**Task details:**
Give all the lines below again, exactly, with no pictures.
++++++++++
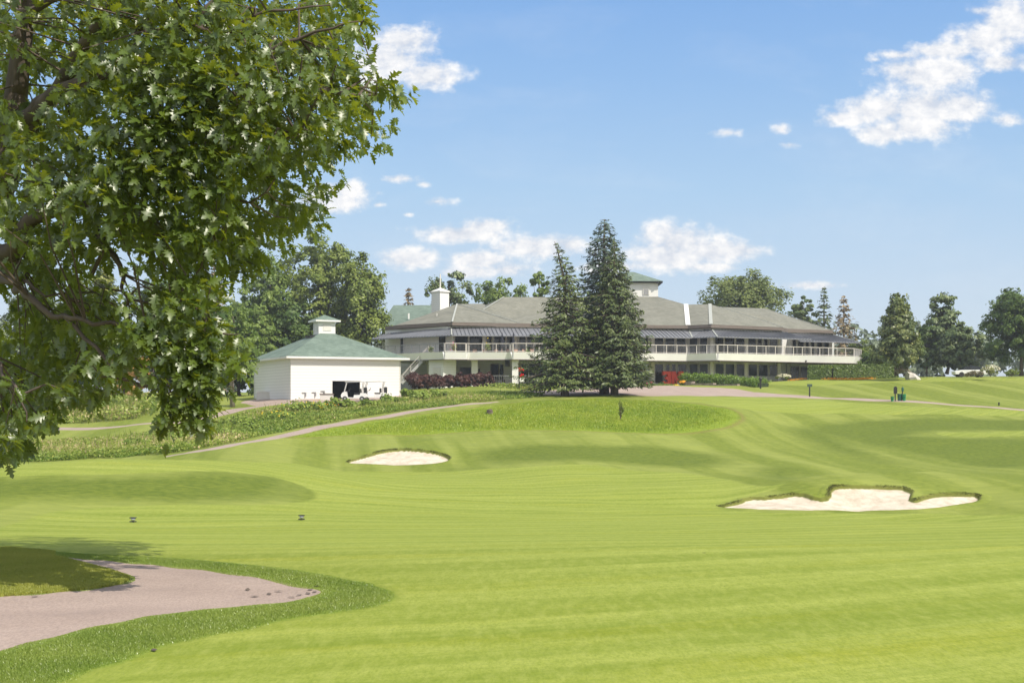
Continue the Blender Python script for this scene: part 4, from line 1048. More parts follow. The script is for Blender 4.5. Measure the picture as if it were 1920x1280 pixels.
# ball washer station at the tee
def station():
    d = 146
    def gp(px, dd=0): x_ = (px-CX)/F*(d+dd); return x_, d+dd, GZ(x_, d+dd)
    x_, y_, z_ = gp(1678.5); t = thing('tee_sign', (x_,y_,z_), 'black post with a tall dark tee board beside the cart path', 'sign')
    mb = MB(); mb.box((x_,y_,z_+.62),(.10,.10,1.3)); mb.build('post', M['black'], t)
    mb = MB(); mb.box((x_,y_-.08,z_+1.05),(.36,.08,.62)); mb.add([(x_-.18,y_-.12,z_+1.36),(x_+.18,y_-.12,z_+1.36),(x_+.06,y_-.12,z_+1.5),(x_-.06,y_-.12,z_+1.5),(x_-.18,y_-.04,z_+1.36),(x_+.18,y_-.04,z_+1.36),(x_+.06,y_-.04,z_+1.5),(x_-.06,y_-.04,z_+1.5)],[(0,1,2,3),(7,6,5,4),(1,5,6,2),(2,6,7,3),(3,7,4,0)]); mb.build('board', M['black'], t)
    x_, y_, z_ = gp(1692.0,.2); t = thing('ball_washer', (x_,y_,z_), 'tall dark green ball washer on a leaning black post between the bins', 'ball washer')
    mb = MB(); mb.bar((x_-.10,y_,z_-.1),(x_+.02,y_,z_+1.0),.09); mb.build('post', M['black'], t)
    mb = MB(); mb.lathe((x_+.02,y_,z_+.95), [(.10,0),(.12,.05),(.12,.34),(.09,.40),(.03,.44)], 12); mb.build('washer_head', M['dkgreen'], t)
    mb = MB(); mb.bar((x_+.02,y_,z_+1.38),(x_+.02,y_,z_+1.5),.03); mb.build('plunger', M['black'], t)
    for px, dd, w_, h_, m_, lab in ((1673,-.1,.34,.46,'green_plastic','bright green small crate on the grass left of the tee board'),(1686.5,.3,.44,.68,'dkgreen','dark blue-green waste bin just right of the black tee board'),(1695,.1,.40,.66,'green_plastic','green waste bin at the right end of the tee station')):
        x_, y_, z_ = gp(px, dd); t = thing('waste_bin', (x_,y_,z_), lab, 'bin')
        mb = MB(); mb.lathe((x_,y_,z_-.02), [(w_*.40,0),(w_*.5,h_),(w_*.54,h_+.01),(w_*.54,h_+.05),(w_*.45,h_+.05),(w_*.43,h_-.1)], 14); mb.build('body', M[m_], t)
        mb = MB(); mb.box((x_,y_-w_*.5,z_+h_*.55),(w_*.35,.02,.16)); mb.build('sticker', M['dkgreen'], t)
station()
x_, y_ = (1873-CX)/F*142, 142.0; z_ = GZ(x_,y_)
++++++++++
**Written reply:**
Continue the Blender Python script for this scene: part 4, from line 1048. More parts follow. The script is for Blender 4.5. Measure the picture as if it were 1920x1280 pixels.
# ball washer station at the tee
def station():
    d = 146
    def gp(px, dd=0): x_ = (px-CX)/F*(d+dd); return x_, d+dd, GZ(x_, d+dd)
    x_, y_, z_ = gp(1678.5); t = thing('tee_sign', (x_,y_,z_), 'black post with a tall dark tee board beside the cart path', 'sign')
    mb = MB(); mb.box((x_,y_,z_+.62),(.10,.10,1.3)); mb.build('post', M['black'], t)
    mb = MB(); mb.box((x_,y_-.08,z_+1.05),(.36,.08,.62)); mb.add([(x_-.18,y_-.12,z_+1.36),(x_+.18,y_-.12,z_+1.36),(x_+.06,y_-.12,z_+1.5),(x_-.06,y_-.12,z_+1.5),(x_-.18,y_-.04,z_+1.36),(x_+.18,y_-.04,z_+1.36),(x_+.06,y_-.04,z_+1.5),(x_-.06,y_-.04,z_+1.5)],[(0,1,2,3),(7,6,5,4),(1,5,6,2),(2,6,7,3),(3,7,4,0)]); mb.build('board', M['black'], t)
    x_, y_, z_ = gp(1692.0,.2); t = thing('ball_washer', (x_,y_,z_), 'tall dark green ball washer on a leaning black post between the bins', 'ball washer')
    mb = MB(); mb.bar((x_-.10,y_,z_-.1),(x_+.02,y_,z_+1.0),.09); mb.build('post', M['black'], t)
    mb = MB(); mb.lathe((x_+.02,y_,z_+.95), [(.10,0),(.12,.05),(.12,.34),(.09,.40),(.03,.44)], 12); mb.build('washer_head', M['dkgreen'], t)
    mb = MB(); mb.bar((x_+.02,y_,z_+1.38),(x_+.02,y_,z_+1.5),.03); mb.build('plunger', M['black'], t)
    for px, dd, w_, h_, m_, lab in ((1673,-.1,.34,.46,'green_plastic','bright green small crate on the grass left of the tee board'),(1686.5,.3,.44,.68,'dkgreen','dark blue-green waste bin just right of the black tee board'),(1695,.1,.40,.66,'green_plastic','green waste bin at the right end of the tee station')):
        x_, y_, z_ = gp(px, dd); t = thing('waste_bin', (x_,y_,z_), lab, 'bin')
        mb = MB(); mb.lathe((x_,y_,z_-.02), [(w_*.40,0),(w_*.5,h_),(w_*.54,h_+.01),(w_*.54,h_+.05),(w_*.45,h_+.05),(w_*.43,h_-.1)], 14); mb.build('body', M[m_], t)
        mb = MB(); mb.box((x_,y_-w_*.5,z_+h_*.55),(w_*.35,.02,.16)); mb.build('sticker', M['dkgreen'], t)
station()
x_, y_ = (1873-CX)/F*142, 142.0; z_ = GZ(x_,y_)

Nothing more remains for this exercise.